Stated task
Give the listing below again in full, exactly as written.

Data excerpt

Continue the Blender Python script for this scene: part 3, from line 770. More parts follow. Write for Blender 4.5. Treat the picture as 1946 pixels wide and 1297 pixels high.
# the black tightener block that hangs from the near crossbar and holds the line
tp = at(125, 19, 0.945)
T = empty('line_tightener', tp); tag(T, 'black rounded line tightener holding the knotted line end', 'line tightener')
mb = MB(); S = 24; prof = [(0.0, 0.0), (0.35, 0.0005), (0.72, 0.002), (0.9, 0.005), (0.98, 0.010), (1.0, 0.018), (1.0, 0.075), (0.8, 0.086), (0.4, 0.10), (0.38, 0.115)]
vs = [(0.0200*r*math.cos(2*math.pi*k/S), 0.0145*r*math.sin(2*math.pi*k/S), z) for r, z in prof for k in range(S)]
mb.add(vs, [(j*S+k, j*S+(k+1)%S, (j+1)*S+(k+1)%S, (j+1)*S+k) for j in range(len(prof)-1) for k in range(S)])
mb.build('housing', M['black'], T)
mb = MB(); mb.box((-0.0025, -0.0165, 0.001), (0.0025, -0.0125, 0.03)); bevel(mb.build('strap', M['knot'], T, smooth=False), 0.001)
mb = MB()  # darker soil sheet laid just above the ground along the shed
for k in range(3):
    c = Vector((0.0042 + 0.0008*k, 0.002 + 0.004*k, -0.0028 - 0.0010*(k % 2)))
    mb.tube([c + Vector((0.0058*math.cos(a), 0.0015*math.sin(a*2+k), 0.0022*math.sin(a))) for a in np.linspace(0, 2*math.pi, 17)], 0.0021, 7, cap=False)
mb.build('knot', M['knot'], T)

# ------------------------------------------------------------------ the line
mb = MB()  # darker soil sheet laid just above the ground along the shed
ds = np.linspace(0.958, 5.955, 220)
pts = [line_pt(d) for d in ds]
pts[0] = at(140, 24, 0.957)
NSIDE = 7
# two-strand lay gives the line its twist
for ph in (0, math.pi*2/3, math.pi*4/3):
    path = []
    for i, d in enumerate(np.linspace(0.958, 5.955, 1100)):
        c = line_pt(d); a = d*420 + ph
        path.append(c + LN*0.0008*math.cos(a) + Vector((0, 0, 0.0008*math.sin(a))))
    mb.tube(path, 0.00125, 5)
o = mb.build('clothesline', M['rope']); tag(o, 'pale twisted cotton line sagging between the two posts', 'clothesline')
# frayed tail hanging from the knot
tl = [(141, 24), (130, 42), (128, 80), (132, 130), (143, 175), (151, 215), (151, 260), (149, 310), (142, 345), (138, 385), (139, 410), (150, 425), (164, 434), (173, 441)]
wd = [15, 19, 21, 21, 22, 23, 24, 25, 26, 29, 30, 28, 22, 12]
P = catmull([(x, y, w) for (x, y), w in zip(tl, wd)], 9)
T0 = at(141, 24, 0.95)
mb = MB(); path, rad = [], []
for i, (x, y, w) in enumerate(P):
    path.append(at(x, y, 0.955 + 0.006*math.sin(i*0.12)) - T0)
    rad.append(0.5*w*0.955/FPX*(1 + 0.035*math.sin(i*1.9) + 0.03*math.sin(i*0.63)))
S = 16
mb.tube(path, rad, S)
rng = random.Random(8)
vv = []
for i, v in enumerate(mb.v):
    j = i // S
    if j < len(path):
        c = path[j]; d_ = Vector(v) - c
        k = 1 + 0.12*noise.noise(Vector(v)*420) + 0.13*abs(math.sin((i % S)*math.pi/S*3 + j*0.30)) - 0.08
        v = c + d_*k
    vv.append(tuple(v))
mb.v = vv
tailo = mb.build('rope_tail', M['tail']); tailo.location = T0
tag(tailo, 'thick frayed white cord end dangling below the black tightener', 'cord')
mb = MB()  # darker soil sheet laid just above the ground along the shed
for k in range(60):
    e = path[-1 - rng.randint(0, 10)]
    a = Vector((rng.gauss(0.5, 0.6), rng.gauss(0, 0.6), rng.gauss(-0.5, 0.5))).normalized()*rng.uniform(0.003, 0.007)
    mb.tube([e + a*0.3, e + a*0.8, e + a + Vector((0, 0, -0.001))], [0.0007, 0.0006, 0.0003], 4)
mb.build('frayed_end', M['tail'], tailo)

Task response
Continue the Blender Python script for this scene: part 3, from line 770. More parts follow. Write for Blender 4.5. Treat the picture as 1946 pixels wide and 1297 pixels high.
# the black tightener block that hangs from the near crossbar and holds the line
tp = at(125, 19, 0.945)
T = empty('line_tightener', tp); tag(T, 'black rounded line tightener holding the knotted line end', 'line tightener')
mb = MB(); S = 24; prof = [(0.0, 0.0), (0.35, 0.0005), (0.72, 0.002), (0.9, 0.005), (0.98, 0.010), (1.0, 0.018), (1.0, 0.075), (0.8, 0.086), (0.4, 0.10), (0.38, 0.115)]
vs = [(0.0200*r*math.cos(2*math.pi*k/S), 0.0145*r*math.sin(2*math.pi*k/S), z) for r, z in prof for k in range(S)]
mb.add(vs, [(j*S+k, j*S+(k+1)%S, (j+1)*S+(k+1)%S, (j+1)*S+k) for j in range(len(prof)-1) for k in range(S)])
mb.build('housing', M['black'], T)
mb = MB(); mb.box((-0.0025, -0.0165, 0.001), (0.0025, -0.0125, 0.03)); bevel(mb.build('strap', M['knot'], T, smooth=False), 0.001)
mb = MB()  # darker soil sheet laid just above the ground along the shed
for k in range(3):
    c = Vector((0.0042 + 0.0008*k, 0.002 + 0.004*k, -0.0028 - 0.0010*(k % 2)))
    mb.tube([c + Vector((0.0058*math.cos(a), 0.0015*math.sin(a*2+k), 0.0022*math.sin(a))) for a in np.linspace(0, 2*math.pi, 17)], 0.0021, 7, cap=False)
mb.build('knot', M['knot'], T)

# ------------------------------------------------------------------ the line
mb = MB()  # darker soil sheet laid just above the ground along the shed
ds = np.linspace(0.958, 5.955, 220)
pts = [line_pt(d) for d in ds]
pts[0] = at(140, 24, 0.957)
NSIDE = 7
# two-strand lay gives the line its twist
for ph in (0, math.pi*2/3, math.pi*4/3):
    path = []
    for i, d in enumerate(np.linspace(0.958, 5.955, 1100)):
        c = line_pt(d); a = d*420 + ph
        path.append(c + LN*0.0008*math.cos(a) + Vector((0, 0, 0.0008*math.sin(a))))
    mb.tube(path, 0.00125, 5)
o = mb.build('clothesline', M['rope']); tag(o, 'pale twisted cotton line sagging between the two posts', 'clothesline')
# frayed tail hanging from the knot
tl = [(141, 24), (130, 42), (128, 80), (132, 130), (143, 175), (151, 215), (151, 260), (149, 310), (142, 345), (138, 385), (139, 410), (150, 425), (164, 434), (173, 441)]
wd = [15, 19, 21, 21, 22, 23, 24, 25, 26, 29, 30, 28, 22, 12]
P = catmull([(x, y, w) for (x, y), w in zip(tl, wd)], 9)
T0 = at(141, 24, 0.95)
mb = MB(); path, rad = [], []
for i, (x, y, w) in enumerate(P):
    path.append(at(x, y, 0.955 + 0.006*math.sin(i*0.12)) - T0)
    rad.append(0.5*w*0.955/FPX*(1 + 0.035*math.sin(i*1.9) + 0.03*math.sin(i*0.63)))
S = 16
mb.tube(path, rad, S)
rng = random.Random(8)
vv = []
for i, v in enumerate(mb.v):
    j = i // S
    if j < len(path):
        c = path[j]; d_ = Vector(v) - c
        k = 1 + 0.12*noise.noise(Vector(v)*420) + 0.13*abs(math.sin((i % S)*math.pi/S*3 + j*0.30)) - 0.08
        v = c + d_*k
    vv.append(tuple(v))
mb.v = vv
tailo = mb.build('rope_tail', M['tail']); tailo.location = T0
tag(tailo, 'thick frayed white cord end dangling below the black tightener', 'cord')
mb = MB()  # darker soil sheet laid just above the ground along the shed
for k in range(60):
    e = path[-1 - rng.randint(0, 10)]
    a = Vector((rng.gauss(0.5, 0.6), rng.gauss(0, 0.6), rng.gauss(-0.5, 0.5))).normalized()*rng.uniform(0.003, 0.007)
    mb.tube([e + a*0.3, e + a*0.8, e + a + Vector((0, 0, -0.001))], [0.0007, 0.0006, 0.0003], 4)
mb.build('frayed_end', M['tail'], tailo)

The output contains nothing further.